— INFORMATION PROVIDED —
--- START ---

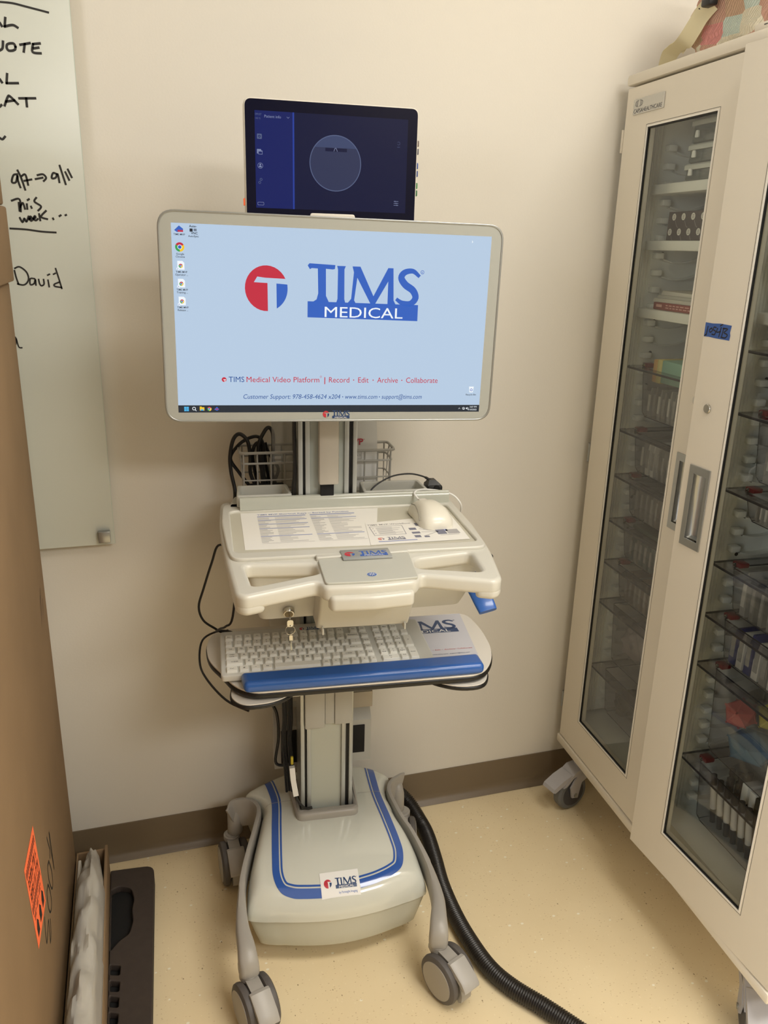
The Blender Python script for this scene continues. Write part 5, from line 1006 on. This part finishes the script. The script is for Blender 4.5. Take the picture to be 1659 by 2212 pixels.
# casters of the cabinet
def cab_caster(u, v, yaw):
    M = Matrix.Translation((v, -u, 0.0003)) @ Matrix.Rotation(rad(yaw), 4, 'Z'); L_ = mat('caster_lilac_grey', (172, 170, 172), 0.45)
    b = MB(); b.cyl((0, 0.035, 0.125), (0, 0.035, 0.1638), 0.022, L_, 24, M=M)
    for s in (-1, 1):
        b.loft([[(s*x, y, z) for y, z in ((0.010, 0.040), (-0.012, 0.046), (-0.020, 0.080), (0.010, 0.128), (0.060, 0.128), (0.056, 0.104), (0.020, 0.088))] for x in (0.0185, 0.0235)], L_, M=M)
    b.loft([[(x, y, z) for y, z in ((0.062, 0.112), (0.060, 0.130), (0.0, 0.130), (-0.030, 0.110), (-0.046, 0.088), (-0.036, 0.090), (-0.010, 0.112))] for x in (-0.0235, -0.020, 0.020, 0.0235)], L_, M=M)
    b.cyl((-0.026, 0, 0.052), (0.026, 0, 0.052), 0.006, M_steel, 16, M=M)
    c = b.build('caster', cb, smooth=40)
    b = MB(); b.lathe((-0.0155, 0, 0.052), (1, 0, 0), [(0, 0.038), (0.001, 0.046), (0.006, 0.051), (0.0155, 0.052), (0.025, 0.051), (0.030, 0.046), (0.031, 0.038)], mat('tyre_dark_grey', (104, 106, 108), 0.5), 44, M)
    b.lathe((-0.0165, 0, 0.052), (1, 0, 0), [(0, 0.0), (0.0005, 0.030), (0.001, 0.0375), (0.032, 0.0375), (0.0325, 0.030), (0.033, 0)], mat('hub_dark', (66, 66, 70), 0.5), 40, M); b.build('wheel', c)
    b = MB(); b.loft([[(x, y, z) for y, z in ((-0.018, 0.122), (-0.050, 0.112), (-0.080, 0.096), (-0.084, 0.087), (-0.076, 0.083), (-0.046, 0.096), (-0.022, 0.108))] for x in (-0.022, -0.019, 0.019, 0.022)], L_, M=M)
    b.build('brake_pedal', c, smooth=30)
cab_caster(0.083, 0.006, -74); cab_caster(0.800, 0.045, -30)
# blue tape on the right door
M_tp = mat('blue_tape', (58, 92, 160), 0.7); tp = thing('masking_tape', 'strip of blue masking tape with black handwritten number on the right cabinet door', 'tape', (-0.03, -0.47, 1.353), F_CABR)
MTp = MD2 @ Matrix.Translation((0.4425, 1.3535, 0.0004))
b = MB(); b.poly([(0, 0), (0.014, 0.0005), (0.03, -0.0005), (0.068, -0.001), (0.069, 0.008), (0.067, 0.013), (0.069, 0.026), (0.04, 0.027), (0.02, 0.0255), (0.0, 0.026)], M_tp, MTp); b.build('tape_strip', tp, smooth=0)
b = MB(); Mk = MTp @ Matrix.Translation((0, 0, 0.0003))
for s in ([(0.008, 0.019), (0.006, 0.003)], [(0.018, 0.017), (0.013, 0.013), (0.016, 0.009), (0.021, 0.013), (0.018, 0.017)], [(0.030, 0.019), (0.024, 0.019), (0.024, 0.014), (0.030, 0.012), (0.028, 0.006), (0.021, 0.006)], [(0.034, 0.018), (0.033, 0.011), (0.043, 0.013)], [(0.043, 0.020), (0.040, 0.003)], [(0.050, 0.020), (0.047, 0.003)], [(0.048, 0.019), (0.060, 0.019), (0.052, 0.012), (0.061, 0.009), (0.057, 0.003), (0.046, 0.003)], [(0.002, 0.001), (0.006, 0.005)], [(0.040, 0.023), (0.046, 0.026)]): b.stroke(s, 0.0022, M_ink, Mk)
b.build('handwriting', tp, smooth=0)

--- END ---

— GIVEN PROBLEM —
Output the data exactly. Pictures don't belong in the result.

— SOLVED PROBLEM —
The Blender Python script for this scene continues. Write part 5, from line 1006 on. This part finishes the script. The script is for Blender 4.5. Take the picture to be 1659 by 2212 pixels.
# casters of the cabinet
def cab_caster(u, v, yaw):
    M = Matrix.Translation((v, -u, 0.0003)) @ Matrix.Rotation(rad(yaw), 4, 'Z'); L_ = mat('caster_lilac_grey', (172, 170, 172), 0.45)
    b = MB(); b.cyl((0, 0.035, 0.125), (0, 0.035, 0.1638), 0.022, L_, 24, M=M)
    for s in (-1, 1):
        b.loft([[(s*x, y, z) for y, z in ((0.010, 0.040), (-0.012, 0.046), (-0.020, 0.080), (0.010, 0.128), (0.060, 0.128), (0.056, 0.104), (0.020, 0.088))] for x in (0.0185, 0.0235)], L_, M=M)
    b.loft([[(x, y, z) for y, z in ((0.062, 0.112), (0.060, 0.130), (0.0, 0.130), (-0.030, 0.110), (-0.046, 0.088), (-0.036, 0.090), (-0.010, 0.112))] for x in (-0.0235, -0.020, 0.020, 0.0235)], L_, M=M)
    b.cyl((-0.026, 0, 0.052), (0.026, 0, 0.052), 0.006, M_steel, 16, M=M)
    c = b.build('caster', cb, smooth=40)
    b = MB(); b.lathe((-0.0155, 0, 0.052), (1, 0, 0), [(0, 0.038), (0.001, 0.046), (0.006, 0.051), (0.0155, 0.052), (0.025, 0.051), (0.030, 0.046), (0.031, 0.038)], mat('tyre_dark_grey', (104, 106, 108), 0.5), 44, M)
    b.lathe((-0.0165, 0, 0.052), (1, 0, 0), [(0, 0.0), (0.0005, 0.030), (0.001, 0.0375), (0.032, 0.0375), (0.0325, 0.030), (0.033, 0)], mat('hub_dark', (66, 66, 70), 0.5), 40, M); b.build('wheel', c)
    b = MB(); b.loft([[(x, y, z) for y, z in ((-0.018, 0.122), (-0.050, 0.112), (-0.080, 0.096), (-0.084, 0.087), (-0.076, 0.083), (-0.046, 0.096), (-0.022, 0.108))] for x in (-0.022, -0.019, 0.019, 0.022)], L_, M=M)
    b.build('brake_pedal', c, smooth=30)
cab_caster(0.083, 0.006, -74); cab_caster(0.800, 0.045, -30)
# blue tape on the right door
M_tp = mat('blue_tape', (58, 92, 160), 0.7); tp = thing('masking_tape', 'strip of blue masking tape with black handwritten number on the right cabinet door', 'tape', (-0.03, -0.47, 1.353), F_CABR)
MTp = MD2 @ Matrix.Translation((0.4425, 1.3535, 0.0004))
b = MB(); b.poly([(0, 0), (0.014, 0.0005), (0.03, -0.0005), (0.068, -0.001), (0.069, 0.008), (0.067, 0.013), (0.069, 0.026), (0.04, 0.027), (0.02, 0.0255), (0.0, 0.026)], M_tp, MTp); b.build('tape_strip', tp, smooth=0)
b = MB(); Mk = MTp @ Matrix.Translation((0, 0, 0.0003))
for s in ([(0.008, 0.019), (0.006, 0.003)], [(0.018, 0.017), (0.013, 0.013), (0.016, 0.009), (0.021, 0.013), (0.018, 0.017)], [(0.030, 0.019), (0.024, 0.019), (0.024, 0.014), (0.030, 0.012), (0.028, 0.006), (0.021, 0.006)], [(0.034, 0.018), (0.033, 0.011), (0.043, 0.013)], [(0.043, 0.020), (0.040, 0.003)], [(0.050, 0.020), (0.047, 0.003)], [(0.048, 0.019), (0.060, 0.019), (0.052, 0.012), (0.061, 0.009), (0.057, 0.003), (0.046, 0.003)], [(0.002, 0.001), (0.006, 0.005)], [(0.040, 0.023), (0.046, 0.026)]): b.stroke(s, 0.0022, M_ink, Mk)
b.build('handwriting', tp, smooth=0)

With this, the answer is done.